* Instructions for the task
Will you output the lines between the ones holding "1440 pixels high." and "COL = SC.collection", inclusive, exactly as they stand, and only those lines, with the pictures left out?

* Task material

______________________________

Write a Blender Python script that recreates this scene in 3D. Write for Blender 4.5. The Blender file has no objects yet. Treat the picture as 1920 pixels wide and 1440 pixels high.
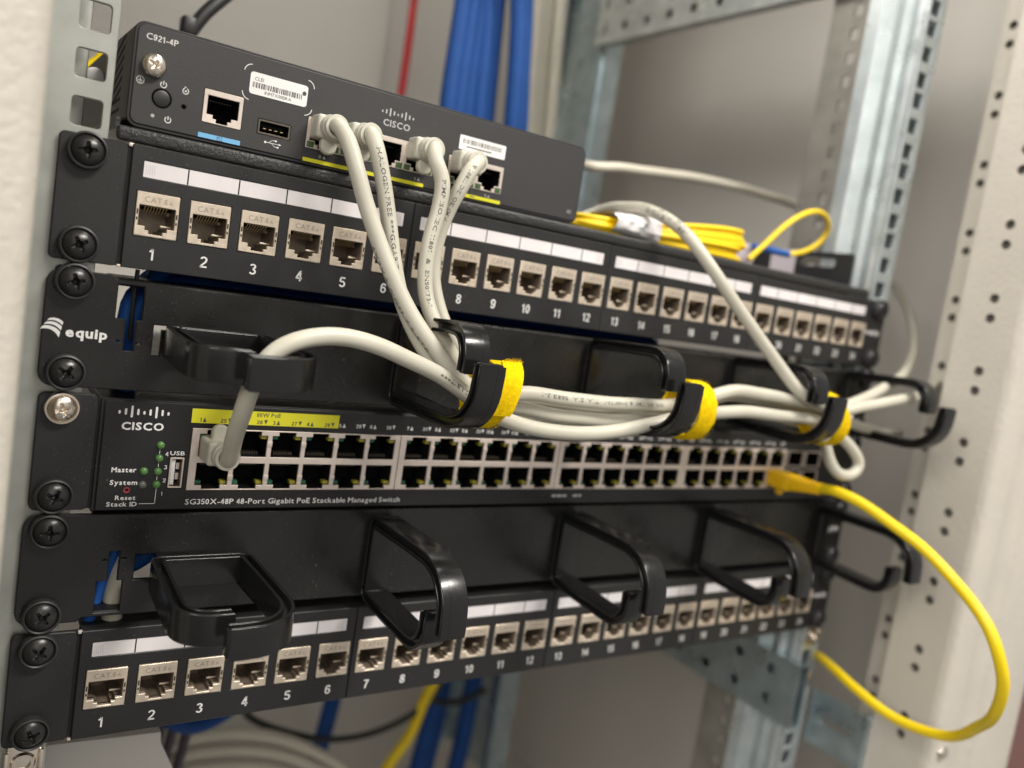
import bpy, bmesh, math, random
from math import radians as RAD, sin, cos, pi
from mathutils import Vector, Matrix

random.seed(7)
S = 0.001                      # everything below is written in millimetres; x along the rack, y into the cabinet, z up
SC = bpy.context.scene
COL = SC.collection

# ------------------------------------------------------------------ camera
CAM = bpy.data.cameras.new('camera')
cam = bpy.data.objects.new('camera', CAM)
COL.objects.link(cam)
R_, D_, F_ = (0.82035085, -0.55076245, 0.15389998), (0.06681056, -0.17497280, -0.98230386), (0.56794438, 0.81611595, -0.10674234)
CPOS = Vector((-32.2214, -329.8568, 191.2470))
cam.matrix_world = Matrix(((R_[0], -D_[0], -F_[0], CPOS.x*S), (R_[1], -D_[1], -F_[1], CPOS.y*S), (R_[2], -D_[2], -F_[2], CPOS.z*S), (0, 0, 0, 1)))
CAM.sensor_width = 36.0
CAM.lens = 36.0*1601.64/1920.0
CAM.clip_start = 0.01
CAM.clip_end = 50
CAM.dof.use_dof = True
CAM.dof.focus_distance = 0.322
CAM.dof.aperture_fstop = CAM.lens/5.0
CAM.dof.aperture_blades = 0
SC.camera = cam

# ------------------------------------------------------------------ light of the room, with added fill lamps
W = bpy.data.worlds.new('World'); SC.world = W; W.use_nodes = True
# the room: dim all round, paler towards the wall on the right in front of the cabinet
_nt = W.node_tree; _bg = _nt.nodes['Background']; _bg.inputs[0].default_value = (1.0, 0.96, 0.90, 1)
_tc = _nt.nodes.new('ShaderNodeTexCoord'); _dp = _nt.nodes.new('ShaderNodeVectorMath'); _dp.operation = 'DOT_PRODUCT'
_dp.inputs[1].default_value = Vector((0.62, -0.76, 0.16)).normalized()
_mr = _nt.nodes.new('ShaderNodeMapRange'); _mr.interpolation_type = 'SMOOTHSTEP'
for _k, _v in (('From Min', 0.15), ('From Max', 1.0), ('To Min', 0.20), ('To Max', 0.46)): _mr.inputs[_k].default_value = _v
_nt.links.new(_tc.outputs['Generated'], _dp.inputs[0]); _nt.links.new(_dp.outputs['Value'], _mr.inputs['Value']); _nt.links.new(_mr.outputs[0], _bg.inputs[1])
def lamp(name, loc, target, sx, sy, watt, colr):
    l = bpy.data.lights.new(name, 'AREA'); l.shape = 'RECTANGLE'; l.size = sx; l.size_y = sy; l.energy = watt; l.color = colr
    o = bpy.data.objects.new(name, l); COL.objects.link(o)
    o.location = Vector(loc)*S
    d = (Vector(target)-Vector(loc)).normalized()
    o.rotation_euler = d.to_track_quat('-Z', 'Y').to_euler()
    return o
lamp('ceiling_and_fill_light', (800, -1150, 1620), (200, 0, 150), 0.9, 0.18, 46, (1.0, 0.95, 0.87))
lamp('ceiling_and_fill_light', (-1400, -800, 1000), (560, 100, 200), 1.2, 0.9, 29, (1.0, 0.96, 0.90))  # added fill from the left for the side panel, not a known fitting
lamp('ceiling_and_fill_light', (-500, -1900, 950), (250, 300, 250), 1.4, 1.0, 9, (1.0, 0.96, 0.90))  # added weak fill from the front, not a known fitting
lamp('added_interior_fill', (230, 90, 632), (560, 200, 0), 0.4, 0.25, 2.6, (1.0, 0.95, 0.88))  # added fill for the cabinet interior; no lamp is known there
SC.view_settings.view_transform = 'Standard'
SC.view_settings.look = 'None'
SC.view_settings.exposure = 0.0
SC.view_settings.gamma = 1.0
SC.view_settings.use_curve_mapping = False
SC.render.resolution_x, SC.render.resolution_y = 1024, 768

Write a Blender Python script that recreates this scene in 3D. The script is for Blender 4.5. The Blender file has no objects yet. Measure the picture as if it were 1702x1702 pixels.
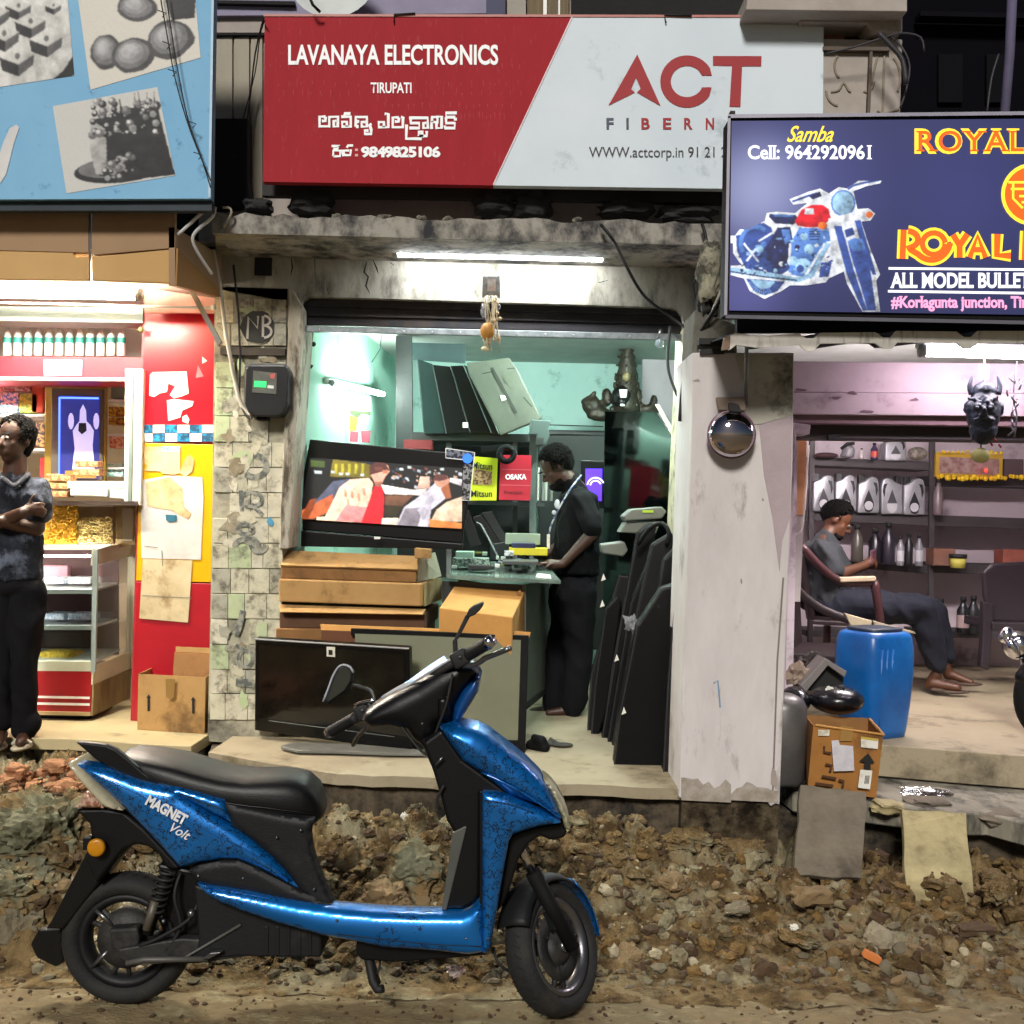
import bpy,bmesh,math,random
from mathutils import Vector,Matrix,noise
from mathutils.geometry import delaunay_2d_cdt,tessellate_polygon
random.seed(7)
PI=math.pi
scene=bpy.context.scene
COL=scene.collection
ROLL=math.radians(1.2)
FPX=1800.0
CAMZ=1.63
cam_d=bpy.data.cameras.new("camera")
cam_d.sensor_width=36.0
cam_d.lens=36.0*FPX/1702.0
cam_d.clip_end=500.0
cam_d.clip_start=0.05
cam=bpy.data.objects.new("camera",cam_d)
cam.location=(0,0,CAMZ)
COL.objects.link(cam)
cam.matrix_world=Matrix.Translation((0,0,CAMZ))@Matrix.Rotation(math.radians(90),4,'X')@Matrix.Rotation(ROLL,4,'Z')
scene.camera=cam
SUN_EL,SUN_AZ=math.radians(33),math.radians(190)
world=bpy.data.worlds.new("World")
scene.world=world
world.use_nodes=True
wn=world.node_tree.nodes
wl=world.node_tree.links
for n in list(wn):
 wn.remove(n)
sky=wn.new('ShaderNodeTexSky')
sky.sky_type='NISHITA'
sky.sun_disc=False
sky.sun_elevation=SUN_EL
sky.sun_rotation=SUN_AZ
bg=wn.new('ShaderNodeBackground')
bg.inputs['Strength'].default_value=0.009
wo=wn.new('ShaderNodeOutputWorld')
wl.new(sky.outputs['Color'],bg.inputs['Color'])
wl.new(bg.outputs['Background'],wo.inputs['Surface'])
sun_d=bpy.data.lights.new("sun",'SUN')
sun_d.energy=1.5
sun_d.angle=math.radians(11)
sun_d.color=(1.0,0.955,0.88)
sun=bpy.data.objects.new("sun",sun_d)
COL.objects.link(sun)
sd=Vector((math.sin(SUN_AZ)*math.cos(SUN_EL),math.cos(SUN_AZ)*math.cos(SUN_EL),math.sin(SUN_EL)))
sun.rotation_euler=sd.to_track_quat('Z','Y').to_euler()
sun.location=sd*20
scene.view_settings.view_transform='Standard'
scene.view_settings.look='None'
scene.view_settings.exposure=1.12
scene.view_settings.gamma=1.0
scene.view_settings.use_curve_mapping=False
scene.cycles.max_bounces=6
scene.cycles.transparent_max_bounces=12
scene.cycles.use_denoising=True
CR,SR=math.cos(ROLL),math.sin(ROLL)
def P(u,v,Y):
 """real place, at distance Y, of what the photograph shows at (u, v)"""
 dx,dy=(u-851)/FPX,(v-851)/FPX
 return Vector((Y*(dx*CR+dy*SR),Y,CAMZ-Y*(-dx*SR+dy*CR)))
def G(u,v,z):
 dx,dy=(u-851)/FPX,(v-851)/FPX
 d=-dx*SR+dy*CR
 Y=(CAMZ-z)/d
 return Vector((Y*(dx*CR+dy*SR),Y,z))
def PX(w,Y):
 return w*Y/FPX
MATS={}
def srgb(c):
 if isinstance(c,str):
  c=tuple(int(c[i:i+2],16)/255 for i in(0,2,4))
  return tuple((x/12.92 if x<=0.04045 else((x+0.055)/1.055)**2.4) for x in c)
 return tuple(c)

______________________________

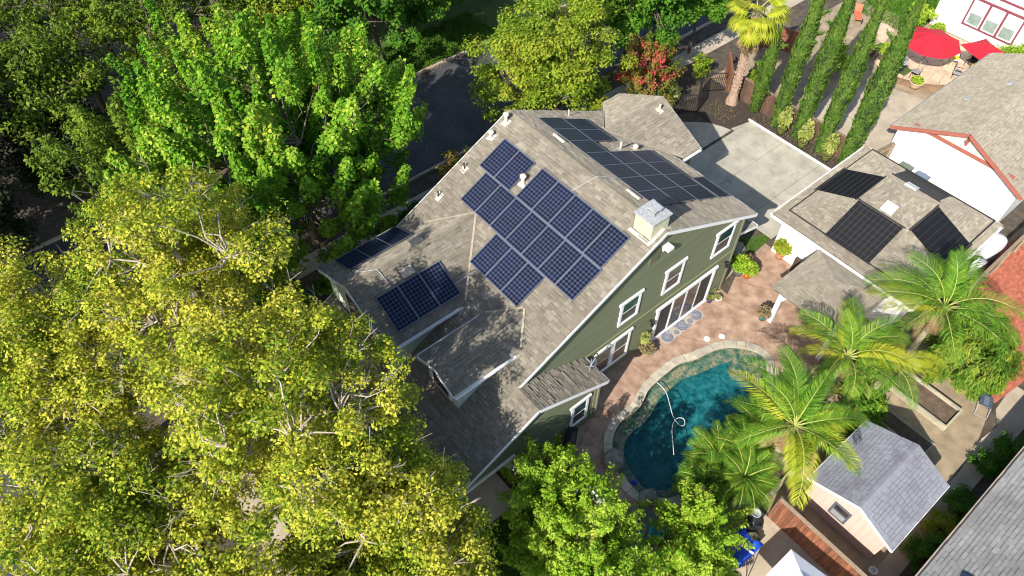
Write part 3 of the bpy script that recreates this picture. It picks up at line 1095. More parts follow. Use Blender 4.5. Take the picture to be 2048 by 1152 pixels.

______________________________

* Final result
Write a Blender Python script that recreates this scene in 3D. Write for Blender 4.5. The Blender file has no objects yet. Treat the picture as 1920 pixels wide and 1440 pixels high.
import bpy, bmesh, math, random
from math import radians as RAD, sin, cos, pi
from mathutils import Vector, Matrix

random.seed(7)
S = 0.001                      # everything below is written in millimetres; x along the rack, y into the cabinet, z up
SC = bpy.context.scene
COL = SC.collection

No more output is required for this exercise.